O texto, de autoria do senador Alessandro Vieira (MDB-SE), já foi aprovado no Senado e conta com o apoio do governo Lula (PT), que aproveitou a exposição do tema pelo youtuber Felca para tentar avançar em outros projetos de regulação de redes sociais algo de que os bolsonaristas não querem nem ouvir falar.
A versão final do projeto de lei de regulação das big techs do governo Lula usa critérios semelhantes aos adotados pelo STF (Supremo Tribunal Federal) em decisão de junho que alterou o Marco Civil da Internet.
Segundo os deputados da oposição, deveria haver uma distinção entre punir a exploração online de menores de idade e estabelecer regras para conteúdos nas redes sociais. O relator do PL 2628, deputado Jadyel Alencar (Republicanos-PI), argumenta que não é possível separar as duas coisas.
"O problema está justamente em como as redes funcionam hoje. A lógica de engajamento a qualquer custo expõe crianças e adolescentes a riscos sérios. Discutir soluções sem rever esse modelo seria inócuo", afirma.
Alencar, para quem a polarização pode contaminar o debate, diz que o projeto não trata de censura ou regulação política de conteúdos. "Essa é uma pauta que deveria unir todos os lados."
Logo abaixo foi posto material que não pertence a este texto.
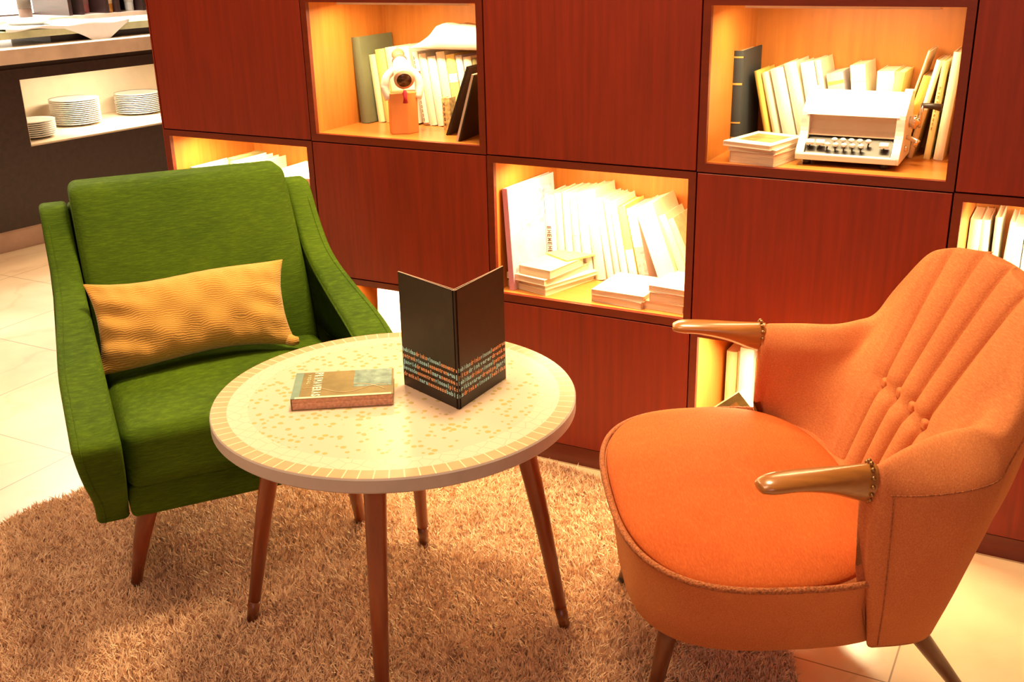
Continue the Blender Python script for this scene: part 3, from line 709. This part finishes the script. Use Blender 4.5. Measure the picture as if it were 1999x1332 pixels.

O líder do PL, Sóstenes Cavalcante (RJ), afirmou à Folha de S.Paulo na semana passada que havia um incômodo com a mudança de posição de Motta, que a princípio anunciou que todos os projetos sobre proteção de crianças e adolescentes seriam reunidos em um grupo de trabalho, que teria de 30 a 60 dias para elaborar um novo texto conjunto.
Agora, o presidente da Câmara diz que o grupo de trabalho será paralelo e complementar à discussão do PL 2628, que ele decidiu destacar e acelerar após um apelo de entidades da sociedade civil.
O texto prevê remoção de conteúdo caso haja decisão judicial ou caso o conteúdo esteja em desacordo com a classificação indicativa o que vale para conteúdos de pedofilia, adultização, jogos de azar e automutilação, por exemplo. A medida estabelece ainda regras para proteção de dados e publicidade digital infantil.
Depois do motim bolsonarista que paralisou o plenário no último dia 5, Motta aposta no projeto da adultização para buscar consensos e fazer andar a pauta da Casa plano que pode ser atrapalhado pela discussão inflamada sobre regulação de redes.